Friday, October 3, 2014

A Week in Protests: Spotlight on Hong Kong

As my colleague Colin Wolfgang likes to say, “protests are so IN right now.” The latest country to experience mass pro-democracy protests is also perhaps the most surprising: in China over the last two weeks, student groups and pro-democracy activists have joined forces in Hong Kong to stage huge demonstrations and sit-ins. Despite a total government blackout on information leaving Hong Kong, reports and photos are still coming out showing that the protests have spread throughout the central area of the city, and show no signs of abating.
 
School children join the pro-democracy protests. Courtesy Getty Images.
The protests taking place in Hong Kong are primarily due to a declaration in August that Beijing would reserve the right to vet all candidates for the chief executive of the autonomously administrated city. The vetting process will take place in the first direct elections for the position, due to take place in 2017. When Hong Kong gained independence from the U.K. in 1997, part of the agreement for its transfer to Chinese administration was autonomous rule for 50 years, and direct elections for the chief executive in 20.


The elections would have provided the first enclave of democracy within China’s autocratic system. The decision that the central government would take control of the democratic process by only allowing candidates that it has approved to run would negate this move towards democracy. While the decision was made by the central government at the time of Hong Kong’s transfer, the issue has reappeared in public discourse as the elections draw nearer.

The protest movement began over the summer, when pro-democracy groups held an unofficial referendum in June on the subject of universal suffrage to vote for chief executive candidates. Styling itself after the “Occupy Wall Street” movement, Occupy Central was the main pro-democracy group that organized the referendum, although there are many groups involved in the protest and referendum movement as a whole. The June referendum led to Beijing’s announcement that the referendum held no legal standing, and that the government would vet all candidates as previously planned.

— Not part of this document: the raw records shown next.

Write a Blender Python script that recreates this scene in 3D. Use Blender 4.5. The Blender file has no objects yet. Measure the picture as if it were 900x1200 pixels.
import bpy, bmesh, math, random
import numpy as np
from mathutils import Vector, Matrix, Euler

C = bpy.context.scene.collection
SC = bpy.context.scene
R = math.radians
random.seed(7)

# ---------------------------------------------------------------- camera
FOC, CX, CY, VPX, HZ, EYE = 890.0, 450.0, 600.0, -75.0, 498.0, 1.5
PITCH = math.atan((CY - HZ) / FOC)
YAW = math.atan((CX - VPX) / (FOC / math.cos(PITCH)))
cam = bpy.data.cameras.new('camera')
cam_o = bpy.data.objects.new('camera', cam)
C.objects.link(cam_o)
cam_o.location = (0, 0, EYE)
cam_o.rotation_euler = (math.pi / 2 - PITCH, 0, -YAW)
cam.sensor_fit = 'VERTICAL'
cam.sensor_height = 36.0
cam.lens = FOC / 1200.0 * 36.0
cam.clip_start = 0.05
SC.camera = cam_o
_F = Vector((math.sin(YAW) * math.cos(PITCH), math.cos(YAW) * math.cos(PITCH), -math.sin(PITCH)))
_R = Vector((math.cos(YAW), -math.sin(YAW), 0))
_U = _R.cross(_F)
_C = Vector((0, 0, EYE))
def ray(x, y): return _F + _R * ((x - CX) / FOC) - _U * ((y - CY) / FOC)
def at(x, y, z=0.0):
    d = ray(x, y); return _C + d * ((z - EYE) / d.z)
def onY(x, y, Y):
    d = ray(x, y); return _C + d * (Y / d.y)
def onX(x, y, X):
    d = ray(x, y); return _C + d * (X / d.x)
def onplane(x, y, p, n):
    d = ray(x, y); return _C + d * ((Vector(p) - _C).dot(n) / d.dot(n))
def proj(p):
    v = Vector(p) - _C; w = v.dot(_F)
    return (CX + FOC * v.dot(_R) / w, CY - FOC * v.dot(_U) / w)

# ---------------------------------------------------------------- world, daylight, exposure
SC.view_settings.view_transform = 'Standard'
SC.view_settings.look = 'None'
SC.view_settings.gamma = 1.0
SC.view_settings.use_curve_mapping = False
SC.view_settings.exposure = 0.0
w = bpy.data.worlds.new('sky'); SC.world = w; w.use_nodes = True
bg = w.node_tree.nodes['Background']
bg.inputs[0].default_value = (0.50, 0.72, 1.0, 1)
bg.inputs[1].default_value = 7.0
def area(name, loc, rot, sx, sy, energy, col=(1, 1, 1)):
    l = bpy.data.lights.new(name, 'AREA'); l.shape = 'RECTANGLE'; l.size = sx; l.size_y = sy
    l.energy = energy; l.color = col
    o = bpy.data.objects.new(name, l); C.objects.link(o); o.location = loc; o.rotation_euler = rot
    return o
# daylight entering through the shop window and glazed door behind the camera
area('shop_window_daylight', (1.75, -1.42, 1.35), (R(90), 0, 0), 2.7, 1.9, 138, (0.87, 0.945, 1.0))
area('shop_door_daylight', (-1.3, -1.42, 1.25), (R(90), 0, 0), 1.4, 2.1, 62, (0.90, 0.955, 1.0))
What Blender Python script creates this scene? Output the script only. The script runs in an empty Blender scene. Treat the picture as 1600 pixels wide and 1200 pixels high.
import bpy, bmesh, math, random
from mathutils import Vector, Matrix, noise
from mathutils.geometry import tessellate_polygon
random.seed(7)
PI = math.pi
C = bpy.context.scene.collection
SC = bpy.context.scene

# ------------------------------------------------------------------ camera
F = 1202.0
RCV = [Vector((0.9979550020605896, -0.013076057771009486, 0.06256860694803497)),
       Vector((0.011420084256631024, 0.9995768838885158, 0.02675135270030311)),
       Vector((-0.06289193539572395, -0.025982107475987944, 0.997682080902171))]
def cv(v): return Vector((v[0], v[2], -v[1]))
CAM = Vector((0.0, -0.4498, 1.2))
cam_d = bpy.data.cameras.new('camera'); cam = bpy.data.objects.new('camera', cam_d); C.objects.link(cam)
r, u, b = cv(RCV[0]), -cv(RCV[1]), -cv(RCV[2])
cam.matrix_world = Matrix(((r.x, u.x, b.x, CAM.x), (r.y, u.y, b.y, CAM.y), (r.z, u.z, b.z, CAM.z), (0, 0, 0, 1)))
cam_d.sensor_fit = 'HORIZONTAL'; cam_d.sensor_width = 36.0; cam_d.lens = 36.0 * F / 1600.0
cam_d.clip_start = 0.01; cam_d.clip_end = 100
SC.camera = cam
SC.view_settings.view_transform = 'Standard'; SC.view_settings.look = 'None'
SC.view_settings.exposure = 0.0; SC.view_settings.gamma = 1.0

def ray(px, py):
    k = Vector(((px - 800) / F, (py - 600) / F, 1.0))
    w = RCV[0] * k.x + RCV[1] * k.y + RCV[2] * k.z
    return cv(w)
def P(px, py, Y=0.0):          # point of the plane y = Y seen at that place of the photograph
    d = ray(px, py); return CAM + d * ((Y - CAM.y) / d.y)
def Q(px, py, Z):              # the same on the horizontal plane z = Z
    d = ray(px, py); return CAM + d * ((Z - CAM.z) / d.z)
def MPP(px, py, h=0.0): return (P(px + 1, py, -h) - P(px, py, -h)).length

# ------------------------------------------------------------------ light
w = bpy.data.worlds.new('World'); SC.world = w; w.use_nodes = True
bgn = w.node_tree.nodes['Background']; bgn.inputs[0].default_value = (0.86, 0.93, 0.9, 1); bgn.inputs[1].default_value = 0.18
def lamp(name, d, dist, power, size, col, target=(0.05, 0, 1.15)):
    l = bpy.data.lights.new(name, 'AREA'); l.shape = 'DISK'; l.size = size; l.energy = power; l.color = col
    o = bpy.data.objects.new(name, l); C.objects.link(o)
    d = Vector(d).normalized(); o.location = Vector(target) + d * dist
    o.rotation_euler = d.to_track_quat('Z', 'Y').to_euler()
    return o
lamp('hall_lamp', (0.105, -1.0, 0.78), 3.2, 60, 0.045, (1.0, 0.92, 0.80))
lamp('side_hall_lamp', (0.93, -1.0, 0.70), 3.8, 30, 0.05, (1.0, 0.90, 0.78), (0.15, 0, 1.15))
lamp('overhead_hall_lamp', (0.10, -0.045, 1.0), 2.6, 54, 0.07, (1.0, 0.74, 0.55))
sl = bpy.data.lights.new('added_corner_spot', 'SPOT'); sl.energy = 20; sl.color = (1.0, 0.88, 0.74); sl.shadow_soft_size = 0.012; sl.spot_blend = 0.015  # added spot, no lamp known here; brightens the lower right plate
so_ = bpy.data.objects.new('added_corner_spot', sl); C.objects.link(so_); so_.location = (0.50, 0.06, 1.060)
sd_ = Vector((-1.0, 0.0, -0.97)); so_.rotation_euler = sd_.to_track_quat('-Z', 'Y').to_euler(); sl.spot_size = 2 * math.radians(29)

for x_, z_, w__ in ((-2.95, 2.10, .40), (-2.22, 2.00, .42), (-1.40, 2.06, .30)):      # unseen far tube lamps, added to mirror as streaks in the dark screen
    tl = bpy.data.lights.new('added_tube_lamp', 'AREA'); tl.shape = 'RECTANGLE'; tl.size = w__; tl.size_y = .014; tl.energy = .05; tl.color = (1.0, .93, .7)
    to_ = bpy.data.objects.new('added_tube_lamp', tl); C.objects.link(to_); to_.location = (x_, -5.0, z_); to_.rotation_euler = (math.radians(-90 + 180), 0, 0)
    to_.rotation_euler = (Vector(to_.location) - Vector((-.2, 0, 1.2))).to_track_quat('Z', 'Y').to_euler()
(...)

Over the past few months, demonstrations against the decision to ignore the referendum have gained steam, and in September student groups staged a boycott of classes in protest. The student groups now appear to have joined forces with Occupy Central and other pro-democracy groups, leading to the massive protests seen in the last two weeks. Opposition protestors have scuffled with the pro-democracy camp over the last two days, and some allege that the opposition is made up of government thugs and “imported” protestors from the mainland.

Although due to meet with representatives from Hong Kong’s administration today, including the chief executive's second-in-command, pro-democracy leaders have postponed the talks due to the government’s failure to protect the protestors from attacks, allegedly at the hands of the Beijing-funded mafia. Whether or not outsiders are being brought in to increase the numbers of the opposition, however, there are Hong Kong residents also within the opposition’s ranks, many of whom are frustrated with the disruptions to daily life in the city and want the protest movement to switch tactics. As Kang Yi, an Professor at Hong Kong Baptist University, put it to Foreign Policy magazine: “[The Chinese government in Beijing] are all aware that the longer this protest drags on and the more disruption and inconvenience it is perceived to have caused to local businesses and citizens, the more likely other Hong Kongers will backlash against the students and this whole movement.”


While connections are already being drawn to the pro-democracy movements of the Arab Spring, those hopeful for a democratic revolution in China should not hold their breath. The protests have yet to spread in any significant way outside of Hong Kong (and why should they, when the issue at hand is a Hong Kong-specific problem), and the government’s security and information apparatuses are well prepared to handle even massive protest movements. Hong Kong also is no stranger to protests against Beijing's rule: in 2012, hundreds of thousands of HK residents took to the street to protest a visit by Chinese premier Hu Jin Tao. Just this year in March, thousands protested the brutal attack of a journalist, allegedly on Beijing's orders. China's "one country, two systems" policy has ensured that while peaceful protests can take place in Hong Kong, they would be unthinkably dangerous in all other areas of the country.

While there is still hope that Hong Kong may gain important democratic privileges such as universal suffrage to nominate and elect its leader, it is extremely unlikely that the government in Beijing would extend these rights anywhere outside of the Hong Kong area. Unfortunately for those hoping for a democratic China, the Chinese government has created a much more stable system of autocracy than erstwhile dictators like Gaddafi, Mubarak, and Ben-Ali. To bring it down, pro-democracy activists will need much more than a protest movement in a single city, but Hong Kong is as good a place as any to start.

1 comment:

  1. The debate is still out as to whether or not democracy is the best way to govern in today's society. A government cannot be all things to all people. China has accomplished quite a bit under their current system of rule, although at the expense of human rights. Unfortunately for these protesters it seems that they are the minority as the people of Hong Kong have become annoyed with their persistence. Singapore is licking its chops right now at the prospect of Hong Kong losing stability and thus relinquishing its status as Asia's center of finance. If that happens HK will be nothing.